When creating the VM/Template, go to Management, security, disks, networking, sole tenancy, select Networking, and set the tag you set in Firewall settings.
Benchmark
Also, I ran an openssl benchmark (openssl speed aes
for 3 seconds each cbc) in both g1-small and Custom 1 GB RAM 1 vCPU instance, and I got the following results:
g1-small:
type 16 bytes 64 bytes 256 bytes 1024 bytes 8192 bytes 16384 bytes
aes-128 cbc 102714.85k 114937.26k 118729.12k 119713.45k 120548.01k 120684.54k
aes-192 cbc 87781.72k 96917.15k 99274.67k 100145.83k 100463.96k 100515.84k
aes-256 cbc 76597.38k 83198.89k 84709.38k 85080.02k 85516.29k 85859.83k
Custom:
aes-128 cbc 100811.34k 114144.42k 116054.50k 117985.42k 119586.42k
aes-192 cbc 85914.78k 95220.79k 98367.39k 98994.68k 99095.15k
aes-256 cbc 76171.38k 82969.05k 84497.50k 85145.08k 84728.69k
Performance is nearly the same, maybe because the shared vCPU receives full power at certain moments when needed, but not always, compared with a dedicated 1 vCPU.
My questions:
Which bandwidth amount is recommended for every instance?

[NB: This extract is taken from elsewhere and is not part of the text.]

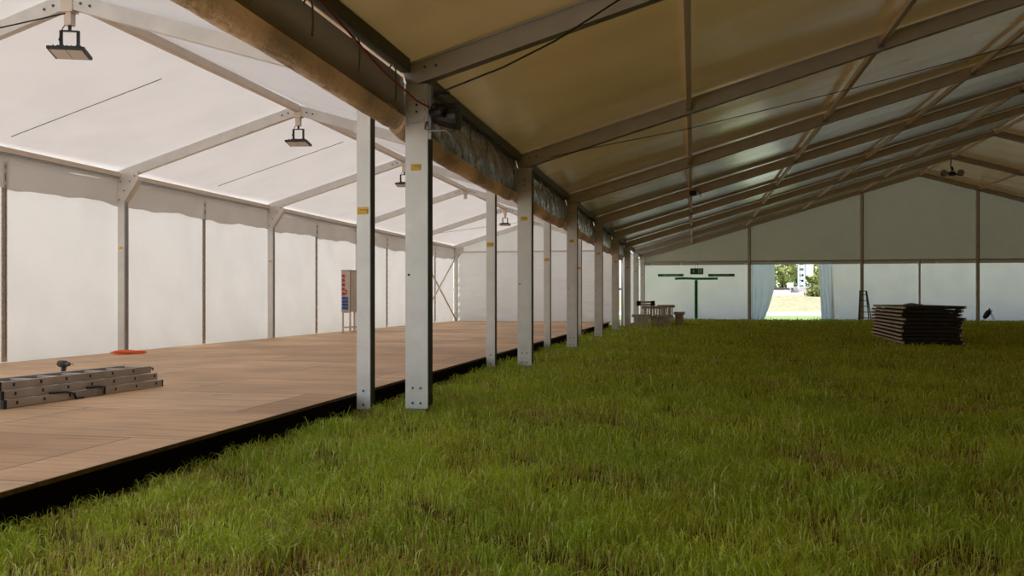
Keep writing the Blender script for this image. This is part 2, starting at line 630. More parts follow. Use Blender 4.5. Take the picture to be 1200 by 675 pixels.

Is safe to run one or more Tor relay/exit nodes behind one Load balancer in the GCP?Nope.Is safe/useful to run preemptible nodes that shuts down at 24 hours of running or less? (IP address assignment are dynamic and the same IP for a new node is not guarranteed)Safe but useless.Are the g1-micro or g1-small VM specs enough to run a decent performance node?Custom 1GB RAM VM is cheaper and more powerful.
Thanks in advance.
Running multiple preemptible nodes for redundancy is a bad plan. If the preemptible nodes are running in the same region they are quite likely to be shut down simultaneously due to increasing demand in the region.
Preemptible nodes in different regions are less likely to be shut down simultaneously, but the risk still exists and can depend on what other GCE customers are doing, which is entirely outside your control.
Don't use preemptible nodes if you care about availability. They are suitable for batch processing where being preempted isn't much of a problem and you can just do the processing at a later time.
Is safe to run preemptible nodes that shuts down at 24 hours of running or less? (IP address assignment are dynamic and the same IP for a new node is not guarranteed)
Safe? Sure. But you'll never see any traffic to them. There is an excellent writeup on the way Tor vets new relays and exit nodes here: The lifecycle of a new relay
Essentially any new relay is "tested out" for 60+ days before it sees any real traffic. I can vouch that this is accurate as I've been running a Tor relay for about 2 years. You're unlikely to see any real traffic unless your nodes keep the same IDs each time they are restarted, and if your node cannot prove to be reliable it will likely be placed lower down in the food chain.
Additionally if the node goes offline for a long time, you may have to re-sit those waiting periods. My relay was offline for 3 months as I moved countries and I'm yet to see traffic return to what it used to be.
You can see what Tor believes about your relay by looking it up on their metrics page. For example, here is mine.
Are the g1-small VM specs enough to run a high performance node?
Tor's idea of high performance is different to the general internet at large. For example I am running mine on a pretty old Intel NUC with a pretty old Intel Celeron processor and a sad amount of RAM and it caps out at about 70Mbps - because that's all that OpenSSL can push through the CPU. 70Mbps is very large for a Tor relay (maybe not an exit node). I'd imagine even a basic semi-modern small VM would be able to outpace it.